Erm, I was of course arguing from absurdity.
Evidently you read what I wrote, found nothing absurd about a loving parent watching as their child drinks drain cleaner, and then completely missed the point I was making.
I’m not a materialist, though I am an atheist.
I find it ironic that we’re often depicted as being closed-minded. Many of the atheists on this board bend over backwards to follow theists’ arguments through and be well-versed in scripture and such.
I suspect if theists took as much time to understand the atheist position, there wouldn’t be any theists. Not omnimax theists anyway.
In the need to make god the awesome creature religions need for a fearing mass of worshipers, they say he is omniscient and omnipotent. If he knows all things and can do all things, he is also omni-responsible. Human suffering must be a sport . He has the power to stop it and chooses not to. What would you do if you had those powers? This is a sick and demented god if he creates children with illnesses and does not stop wars.

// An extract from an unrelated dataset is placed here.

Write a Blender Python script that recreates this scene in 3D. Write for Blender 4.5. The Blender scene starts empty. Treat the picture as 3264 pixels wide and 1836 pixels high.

But what if He isn’t all-knowing, all-seeing, etc., what then?
Then he is not a god. He does not exist. I am glad we can agree there is no god.
As has been pointed out again and again, wrong. Suffering is suffering regardless of what happens after. And an omnipotent omniscient who doesn’t prevent ALL suffering, before and after death isn’t omnibenevolent, as has again been repeatedly pointed out.
True, which is part of what makes religion so evil and destructive, since most believe in an afterlife. Anyone who actually takes his or her religion seriously is going to be a danger to themselves and everyone around them for just this reason. Anyone who takes this principle seriously will kill limitless numbers of people for the most trivial of reasons, because in his or her eyes their lives just don’t matter. “Kill them all, God will sort them out.”
Then he isn’t the God this thread is about.
Why *we * punish someone is not the thread subject is it? If your question is “Why does God command us to not murder?” I’d say it’s because that judgement is not ours to make , just like we wouldn’t likely appoint a 4 year old to be a judge.